05/05/2016 às 07:52.
Atualizado em 16/11/2021 às 03:16

Em palestras, mesas de debate, papos em Universidades, dos quais participo, uma das perguntas mais frequentes passa por algo na linha: como o jornalista consegue ter a imparcialidade, a frieza de separar seu lado torcedor do profissional? Na medida em que essas indagações se repetiam, surgiam repaginadas, realizadas por pessoas dos mais variados tipos, se tornavam tão recorrentes, quase sempre carregadas no tom de curiosidade, que dava ares de grande feito aos comentários isentos, distanciados, comecei a ficar com a pulga atrás da orelha. Como tanta gente inteligente, preparada, acha tão complicado, um esforço homérico, hercúleo, a simples aptidão de ser racional, de ter bom senso, percepção para não deixar uma preferência em algo essencialmente bobo – torcer por um clube – ficar à frente da honestidade intelectual, do compromisso com verdades muitas vezes tão nítidas? Para mim, a pergunta deveria ser outra. Como não fazê-lo? Como não consegui-lo? Como ser tão bobo, “pequeno”?

Schopenhauer dizia que, intelectualmente falando, o ser humano tem mais dificuldade de julgar do que de raciocinar. Ele continua correto. A vontade, elementos do nosso âmago alheios à razão, na maioria das pessoas, na maior partes dos casos, fazem instintos, ânsias, desejos e fraquezas das mais variadas ordens vencerem a queda de braço com nosso lado mais cerebral, racional.

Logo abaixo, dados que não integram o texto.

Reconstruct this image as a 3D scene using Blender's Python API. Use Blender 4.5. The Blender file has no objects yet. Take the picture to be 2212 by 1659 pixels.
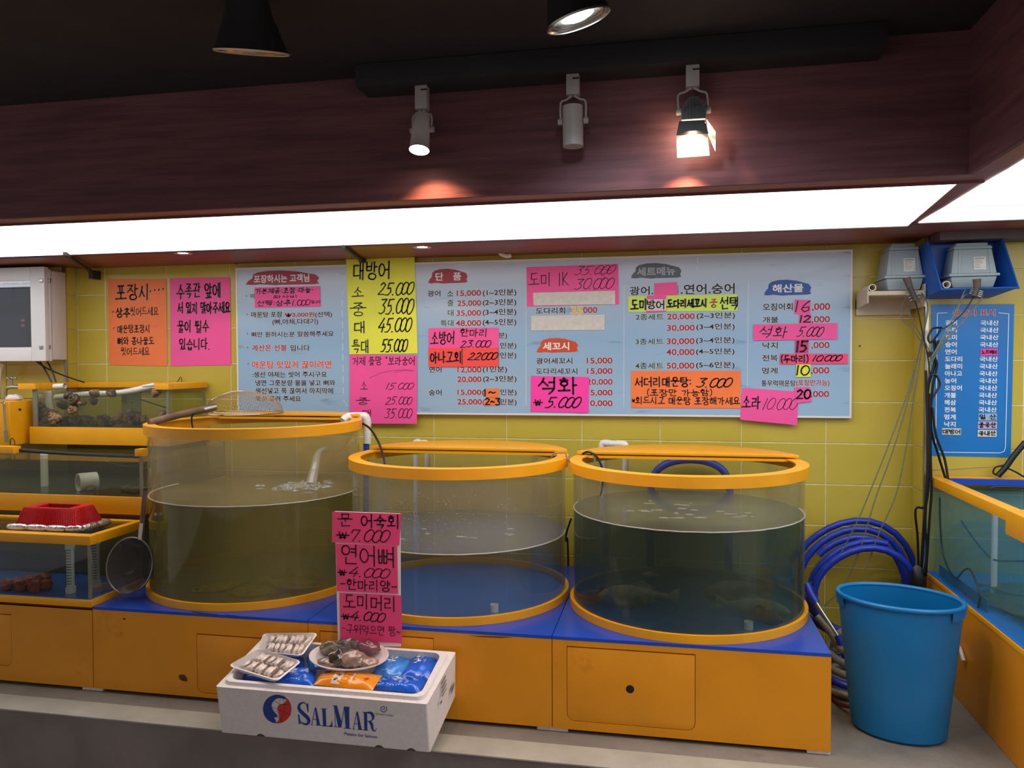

Em coluna recente, propus o debate em torno do dilema: afinal, a paixão e a rivalidade no futebol pendem mais para o lado da alegria, da poesia, de emoções tão belas quanto indispensáveis para a força do esporte, ou para a ignorância, o esgoto intelectual que frequentemente se vê em redes sociais quando torcedores fanáticos discutem? Difícil dizer. Talvez melhor seja apenas afirmar que é possível, sim, ter um vínculo acentuado com um time qualquer, por ele sentir mais que uma simpatia, com sua equipe viver instantes mágicos, inesquecíveis, da mais plena e genuína felicidade, sem, em nenhum momento, deixar o cérebro em casa, em modo “avião”, de descanso, stand by. 

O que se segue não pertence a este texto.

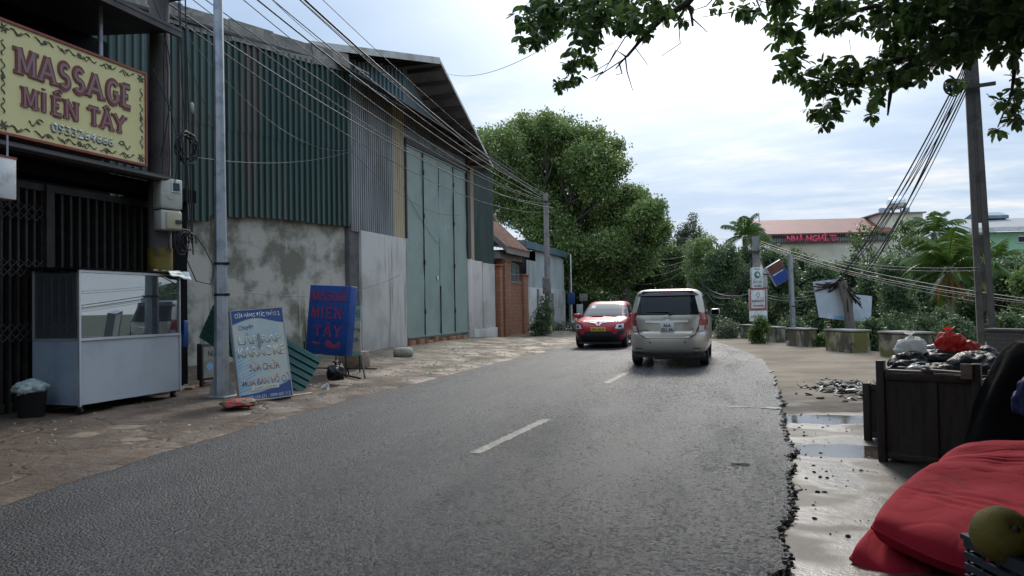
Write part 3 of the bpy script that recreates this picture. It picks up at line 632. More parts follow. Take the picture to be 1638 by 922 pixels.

Pouco chocante apenas para quem conhece bastante a assaz limitada espécie humana, vale dizer, porém, que na prática, são incrivelmente numerosos e baixos os exemplares de pessoas que caem no caminho oposto. O da agressão rasteira por palavras leves, que claramente não “puxam” para nenhum time – e mesmo se puxassem... O da briga com a verdade, com fatos, pela deplorável combustão de pulsões primárias, primitivas, que levam o tico e o teco a fazerem uma precária ligação direta a qual, de modo inacreditável, gera no indivíduo a impressão de parcialidade onde não há qualquer mísera centelha dela, onde nem dando margem para boa dose de ignorância se consegue imaginar um possível gancho para que o néscio tenha pensado as besteiras que depois profere. E tome agressão, desrespeito, diminuição de uma pessoa, crueldade com um indivíduo.

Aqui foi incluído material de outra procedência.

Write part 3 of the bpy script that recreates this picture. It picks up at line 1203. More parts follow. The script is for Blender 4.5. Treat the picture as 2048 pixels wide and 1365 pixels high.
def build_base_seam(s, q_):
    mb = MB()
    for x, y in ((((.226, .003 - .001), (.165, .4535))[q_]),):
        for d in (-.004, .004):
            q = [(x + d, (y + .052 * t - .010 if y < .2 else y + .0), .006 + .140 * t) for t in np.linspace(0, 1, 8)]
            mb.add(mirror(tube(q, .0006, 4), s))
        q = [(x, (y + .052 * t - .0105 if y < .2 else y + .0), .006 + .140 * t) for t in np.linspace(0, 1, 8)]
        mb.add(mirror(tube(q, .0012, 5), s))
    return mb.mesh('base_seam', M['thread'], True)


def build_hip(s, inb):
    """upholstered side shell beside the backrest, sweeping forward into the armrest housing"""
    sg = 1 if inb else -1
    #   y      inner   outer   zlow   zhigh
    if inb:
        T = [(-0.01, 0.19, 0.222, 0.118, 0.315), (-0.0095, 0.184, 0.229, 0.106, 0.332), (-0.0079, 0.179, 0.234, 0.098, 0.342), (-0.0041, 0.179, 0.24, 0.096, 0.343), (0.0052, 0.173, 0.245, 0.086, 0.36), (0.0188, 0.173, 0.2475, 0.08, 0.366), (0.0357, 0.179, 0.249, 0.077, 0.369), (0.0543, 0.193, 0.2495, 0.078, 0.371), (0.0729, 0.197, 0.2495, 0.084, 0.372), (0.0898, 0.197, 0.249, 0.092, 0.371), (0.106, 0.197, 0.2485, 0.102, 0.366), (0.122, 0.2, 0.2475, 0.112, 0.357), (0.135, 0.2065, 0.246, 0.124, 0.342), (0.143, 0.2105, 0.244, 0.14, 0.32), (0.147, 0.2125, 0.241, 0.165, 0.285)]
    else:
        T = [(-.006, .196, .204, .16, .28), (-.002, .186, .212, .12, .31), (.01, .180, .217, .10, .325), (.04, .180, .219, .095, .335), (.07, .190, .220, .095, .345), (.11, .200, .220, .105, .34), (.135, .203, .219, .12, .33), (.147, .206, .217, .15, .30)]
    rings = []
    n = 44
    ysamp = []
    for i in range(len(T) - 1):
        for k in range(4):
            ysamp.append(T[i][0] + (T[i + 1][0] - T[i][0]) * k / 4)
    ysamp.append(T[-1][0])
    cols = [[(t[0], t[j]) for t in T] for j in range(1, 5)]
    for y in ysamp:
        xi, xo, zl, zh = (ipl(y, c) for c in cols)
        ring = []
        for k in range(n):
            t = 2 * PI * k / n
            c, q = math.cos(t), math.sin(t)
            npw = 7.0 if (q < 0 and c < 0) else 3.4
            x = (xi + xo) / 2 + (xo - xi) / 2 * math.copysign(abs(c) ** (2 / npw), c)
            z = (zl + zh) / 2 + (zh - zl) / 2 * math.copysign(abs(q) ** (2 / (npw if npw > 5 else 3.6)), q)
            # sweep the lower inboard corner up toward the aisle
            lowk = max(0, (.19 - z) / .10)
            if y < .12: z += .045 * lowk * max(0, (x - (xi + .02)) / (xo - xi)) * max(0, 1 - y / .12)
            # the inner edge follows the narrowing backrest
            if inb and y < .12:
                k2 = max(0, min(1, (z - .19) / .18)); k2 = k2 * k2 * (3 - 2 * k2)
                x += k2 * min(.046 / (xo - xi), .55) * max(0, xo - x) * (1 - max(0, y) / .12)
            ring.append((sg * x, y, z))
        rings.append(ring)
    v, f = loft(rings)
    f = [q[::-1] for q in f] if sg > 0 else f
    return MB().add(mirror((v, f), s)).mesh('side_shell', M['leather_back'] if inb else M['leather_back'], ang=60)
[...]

Ver e analisar um problema não é necessariamente estar incomodado com ele. É simplesmente instigante, curioso, interessante apreciar – enquanto material para a filosofia, a antropologia – a baixeza humana na sua mais pura forma, nas redes sociais, em xingamentos a jornalistas e outros torcedores, sem qualquer motivo, por proposições às vezes claramente opostas ao que foi interpretado de maneira tão infeliz que supera o inacreditável. No fim das contas, lembremos, por um time de futebol – e, óbvio, pela limitação ululante. A inteligência e a sabedoria têm seus limites. A ignorância, não.